The employee will receive the transition payment in the amount of the reduced salary based on the approved leave with income averaging or pre-retirement agreement.

Question 24: An employee is on an interchange agreement to the private sector when payment in arrears is introduced. What impact will this have on the employee?

Question24 - Answer 24:

If the employee is paid by the Government of Canada during the interchange, which started prior to the transition to payment in arrears (April 2014), the employee will receive a transition payment.

Question 25: How does the transition payment affect employees’ income tax slips?

Question25 - Answer 25:

Employees will receive the same income they would have received if payment in arrears was not implemented. All money earned and all deductions taken during the 2014 calendar year will be reported on their 2014 tax slips.

Question 26: When employees depart from the public service and the adjustment is made to the last salary payment, how will this affect the tax slips?

Question26 - Answer 26:

All money that was earned and all deductions taken during the applicable calendar year will be reported on the tax slips for that applicable calendar year.

Question 27: An employee’s collective agreement approved new rates of pay effective June 21, 2015; when will the revised rates of pay be reflected on the employee’s pay?

Question27 - Answer 27:

The revised rates will be on the regular pay of July 15 covering the period June 18 to July 1, 2015.

Question 28: The employee receives a salary increase on May 1, 2014. How will this impact the transition payment?

Question28 - Answer 28:

Changes in salary that come in effect between April 24, 2014 and May 7, 2014 will not be reflected on the transition payment paid on May 21, 2014. The transition payment will be based on the employee’s salary prior to the increase on May 1, 2014. The salary increase will be included in the employee’s regular pay of June 4, 2014, and shortly thereafter a supplementary payment will be received covering the retroactive period May 1 to May 7, 2014.

Question 29: Will public servants continue to be paid bi-weekly or are there plans to move to semi-monthly pay (twice per month)?

Question29 - Answer 29:

There are no plans to move to semi-monthly pay.

Question 30: Are there employees that will not be impacted by the move to payment in arrears?

Question30 - Answer 30:

The following employees will not be impacted by the transition to payment in arrears and will not receive the transition payment:

  • Employees currently paid once a month;
  • Employees currently paid in arrears:
    • who currently submit "time sheets" to cover the hours/days worked
    • others, for example, casuals (those employed for 90 days or less in a calendar year) and students often.
  • Those employees who are paid monthly but receive an interim payment in the middle of the month (e.g. teachers);
Question 31: Will there be communications to employees regarding the transition payment?

Question31 - Answer 31:

Employees will receive an official notification of the transition payment, which will occur in May 2014.
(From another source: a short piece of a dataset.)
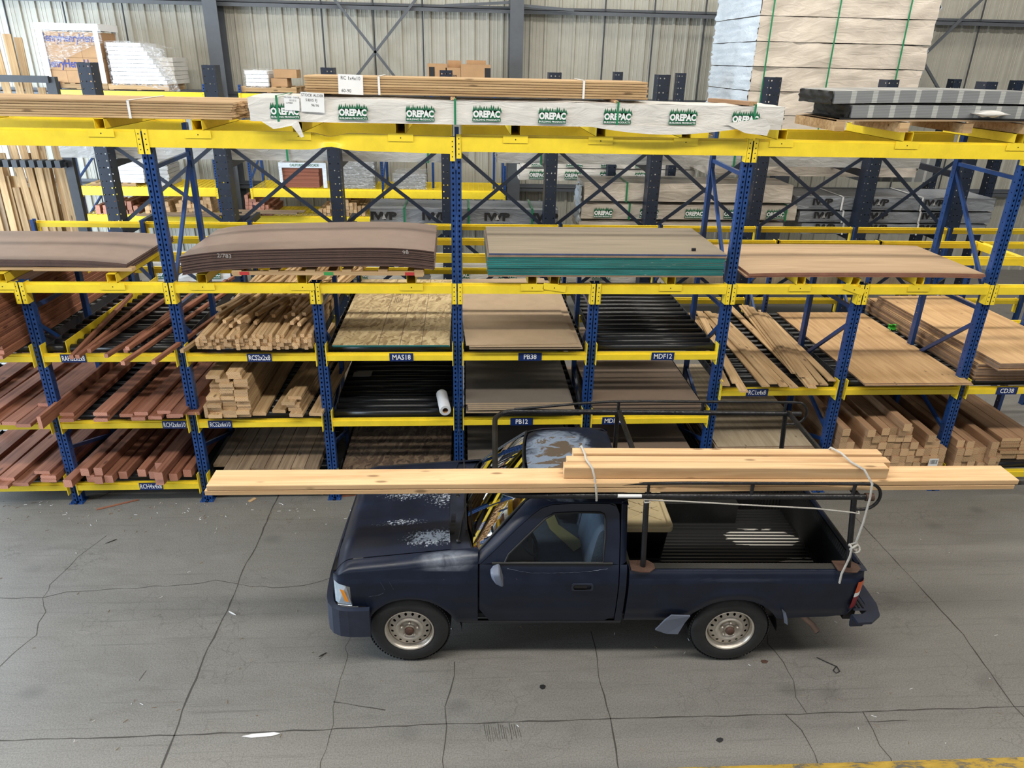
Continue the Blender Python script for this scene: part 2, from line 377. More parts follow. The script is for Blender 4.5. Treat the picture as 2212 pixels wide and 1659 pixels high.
# ---------------------------------------------------------------- floor
def concrete():
    m = bpy.data.materials.new('polished_concrete'); m.use_nodes = True; N, L = nodes(m); b = N['Principled BSDF']
    tc = N.new('ShaderNodeTexCoord'); V = tc.outputs['Object']
    big = tex(N, L, 'noise', V, .7, 5, .6); mid = tex(N, L, 'noise', mp(N, L, V, (3, 9, 1)), 1.0, 5, .65, .8); fine = tex(N, L, 'noise', V, 90, 3, .7)
    c = ramp(N, L, big.outputs['Fac'], [(.3, (.150, .143, .130)), (.7, (.215, .207, .19))])
    c = mix(N, L, .45, c, ramp(N, L, mid.outputs['Fac'], [(.3, (.13, .125, .115)), (.7, (.245, .238, .222))]))
    c = mix(N, L, .5, c, ramp(N, L, fine.outputs['Fac'], [(.35, (.085, .081, .074)), (.6, (.25, .242, .225))]))
    # fine crazing
    for s, w_ in ((5.5, .022), (2.1, .008)):
        v = tex(N, L, 'edge', mp(N, L, tex(N, L, 'noise', V, 2.5, 3).outputs['Color'], (.35,)*3, (0, 0, 0)), 1.0) if False else tex(N, L, 'edge', V, s)
        ad = N.new('ShaderNodeVectorMath'); ad.operation = 'MULTIPLY_ADD'
        nn = tex(N, L, 'noise', V, 6, 4); L.new(nn.outputs['Color'], ad.inputs[0]); ad.inputs[1].default_value = (.18,)*3; L.new(V, ad.inputs[2])
        L.new(ad.outputs[0], v.inputs['Vector'])
        msk = tex(N, L, 'noise', V, 1.3, 3); mk = ramp(N, L, msk.outputs['Fac'], [(.48, (0, 0, 0)), (.62, (.42,)*3)])
        ln = ramp(N, L, v.outputs['Distance'], [(0, (1, 1, 1)), (w_, (0, 0, 0))])
        c = mix(N, L, mix(N, L, 1., ln, mk, 'MULTIPLY'), c, (.06, .055, .05))
    # oil spots and tyre scuffs
    sp = tex(N, L, 'voronoi', mp(N, L, V, (1.1, 1.6, 1)), 1.0)
    c = mix(N, L, math_(N, L, 'MULTIPLY', ramp(N, L, sp.outputs['Distance'], [(.05, (1, 1, 1)), (.15, (0, 0, 0))]), .35), c, (.06, .058, .055))
    sf = tex(N, L, 'noise', mp(N, L, V, (.6, 26, 1), (3, 0, 0), (0, 0, .05)), 1.0, 5, .7)
    c = mix(N, L, math_(N, L, 'MULTIPLY', ramp(N, L, sf.outputs['Fac'], [(.56, (0, 0, 0)), (.70, (1, 1, 1))]), .45), c, (.07, .068, .064))
    L.new(c, b.inputs['Base Color']); L.new(ramp(N, L, mid.outputs['Fac'], [(.3, (.42,)*3), (.7, (.6,)*3)]), b.inputs['Roughness'])
    bp = N.new('ShaderNodeBump'); bp.inputs['Strength'].default_value = .12; bp.inputs['Distance'].default_value = .004
    L.new(fine.outputs['Fac'], bp.inputs['Height']); L.new(bp.outputs['Normal'], b.inputs['Normal']); return m
M_['concrete'] = concrete()
M_['crack'] = mat('floor_joint_filler', (.055, .050, .044), .9)
def worn_yellow():
    m = bpy.data.materials.new('worn_yellow_line_paint'); m.use_nodes = True; N, L = nodes(m); b = N['Principled BSDF']; b.inputs['Roughness'].default_value = .6
    tc = N.new('ShaderNodeTexCoord'); n = tex(N, L, 'noise', mp(N, L, tc.outputs['Object'], (4, 14, 1)), 1.0, 6, .75, .5)
    c = ramp(N, L, n.outputs['Fac'], [(.42, (.12, .11, .09)), (.50, (.42, .27, .03)), (.7, (.55, .36, .05))]); L.new(c, b.inputs['Base Color']); return m
M_['line'] = worn_yellow()
fl = MB(); fl.box(-16, 16, -9, 10, -.2, 0, 0)
def crack(pts, w_=.010, jit=.012, seg=.10, taper=True):
    P = [at(x, y, Z=0) for x, y in pts]; Q = []
    for a, b in zip(P, P[1:]):
        n = max(1, int((b-a).length/seg))
        for i in range(n): Q.append(a.lerp(b, i/n)+Vector((random.uniform(-jit, jit), random.uniform(-jit, jit), 0)))
    Q.append(P[-1]); vs = []
    for i, q in enumerate(Q):
        d = (Q[min(i+1, len(Q)-1)]-Q[max(i-1, 0)]).normalized(); s = Vector((-d.y, d.x, 0))*w_*.5*random.uniform(.5, 1.3)
        vs += [(q.x-s.x, q.y-s.y, .0008), (q.x+s.x, q.y+s.y, .0008)]
    fl.add(vs, [(2*i, 2*i+1, 2*i+3, 2*i+2) for i in range(len(Q)-1)], 1)
crack([(605, 1062), (560, 1165), (525, 1232), (500, 1300), (440, 1420), (375, 1588), (340, 1680)], .013, .008)
crack([(-200, 1609), (0, 1600), (375, 1588), (700, 1576), (965, 1564), (1200, 1557), (1320, 1553), (1700, 1543), (2212, 1526), (2500, 1518)], .010, .005)
crack([(-100, 1292), (60, 1292), (90, 1290), (140, 1280), (240, 1270), (330, 1268), (460, 1256), (480, 1254), (520, 1262), (590, 1268), (660, 1262), (716, 1248)], .007, .02)
crack([(228, 1158), (170, 1205), (110, 1260), (92, 1292), (98, 1320), (78, 1370), (30, 1410), (0, 1440), (-60, 1490)], .007, .02)
crack([(755, 1360), (745, 1440), (730, 1500), (716, 1560), (700, 1620), (690, 1680)], .005, .02)
crack([(985, 1432), (975, 1490), (962, 1530), (964, 1570), (960, 1640), (962, 1680)], .009, .016)
crack([(1275, 1365), (1285, 1400), (1298, 1480), (1320, 1550), (1330, 1620), (1340, 1680)], .010, .008)
crack([(1655, 1350), (1660, 1390), (1690, 1430), (1715, 1470), (1722, 1505), (1742, 1540)], .008, .016)
crack([(1698, 1546), (1730, 1580), (1762, 1625), (1770, 1680)], .009, .014)
crack([(1862, 1540), (1880, 1575), (1925, 1640), (1935, 1680)], .006, .018)
crack([(1840, 1110), (1975, 1255), (2080, 1370), (2190, 1525), (2260, 1600)], .010, .004)
for cx, cy in ((1085, 1580),):
    for k in range(16): crack([(cx-40+k*5, cy-14+random.uniform(-4, 6)), (cx-34+k*5, cy+random.uniform(8, 26))], .004, .002)
for x0, y0, x1, y1 in ((720, 1516, 832, 1534), (300, 1470, 316, 1448), (215, 1075, 240, 1062), (1870, 1560, 1960, 1556), (700, 1414, 690, 1424)):
    crack([(x0, y0), (x1, y1)], .008, .003)
# worn yellow line along the bottom right
a, b = at(1340, 1662, Z=0), at(2320, 1632, Z=0); a2, b2 = at(1340, 1700, Z=0), at(2320, 1668, Z=0)
fl.add([(a.x, a.y, .001), (b.x, b.y, .001), (b2.x, b2.y, .001), (a2.x, a2.y, .001)], [(0, 3, 2, 1)], 2)
floor = tag(fl.obj('floor', [M_['concrete'], M_['crack'], M_['line']]), kind='structure')
# ---------------------------------------------------------------- back wall
wl = MB(); YW = 10.0; pts = []; x = -15.0
while x < 16:
    pts += [(x, 0), (x+.02, -.032), (x+.06, -.032), (x+.08, 0)]
    for k in (1, 2): pts += [(x+.08+k*.075-.012, 0), (x+.08+k*.075, -.006), (x+.08+k*.075+.012, 0)]
    x += .305
vs = [(px, YW+py, z) for px, py in pts for z in (0, 7.4)]
wl.add(vs, [(2*i, 2*i+2, 2*i+3, 2*i+1) for i in range(len(pts)-1)])
tag(wl.obj('wall_back', M_['wallpanel']), kind='structure')
def struct(name, mb, m): return tag(mb.obj(name, m), kind='structure')
for X in (-4.95, 1.17, 7.3):
    s = MB()
    for dx in (-.0,):
        s.box(X-.14, X+.14, YW-.50, YW-.485, 0, 7.4); s.box(X-.14, X+.14, YW-.065, YW-.05, 0, 7.4); s.box(X-.008, X+.008, YW-.485, YW-.065, 0, 7.4)
    struct('trim_1', s, M_['steelgrey'])
for z in (5.50, 3.75, 1.9):
    s = MB(); s.box(-15, 15, YW-.24, YW-.05, z, z+.012); s.box(-15, 15, YW-.24, YW-.232, z-.07, z+.012); s.box(-15, 15, YW-.058, YW-.05, z, z+.07)
    struct('trim_2', s, M_['steelgrey'])
for i, (xa, ya) in enumerate(((8, 0), (135, 0), (263, 0), (693, 0), (805, 0), (912, 0), (1306, 40), (1412, 40), (1522, 40), (2005, 30), (2120, 30))):
    p = at(xa, ya, Y=9.9); s = MB(); s.tube([(p.x, 9.86, .1), (p.x, 9.86, 7.3)], .016, 8); struct('trim_3', s, M_['slate'])
def brace_rod(name, a, b, Y):
    p, q = at(*a, Y=Y), at(*b, Y=Y); s = MB(); s.bar(p, q, .05, .05); struct(name, s, M_['steelgrey'])
brace_rod('trim_4', (700, -30), (856, 170), 9.7); brace_rod('trim_4', (905, -10), (770, 165), 9.7)
brace_rod('trim_4', (2125, -5), (1985, 130), 9.7); brace_rod('trim_4', (1985, 118), (2032, 200), 9.7)
brace_rod('trim_4', (1240, 22), (1105, 10), 9.6); brace_rod('trim_4', (960, 12), (1110, 5), 9.6)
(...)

Question 32: Will employees receive the transition payment if they are on leave without pay at the time the transition payment is issued?

Question32 - Answer 32:

Employees will receive the transition payment if they are on any type of leave without pay (maternity/paternity; educational leave; off-season periods or disability leave) however, this payment will be received shortly after their return to work from their leave without pay. Two weeks after they leave the public service, a final payment will be made to cover the difference between their current salary at departure and the transition payment which was received shortly after they return to work.

Question 33: Will employee receive two payments on May 21, 2014 when the transition to payment in arrears occur?

Question33 - Answer 33:

No, employees will not get a regular pay on May 21, 2014. Instead, they will receive a one-time transition payment that will be in the same amount as their regular pay.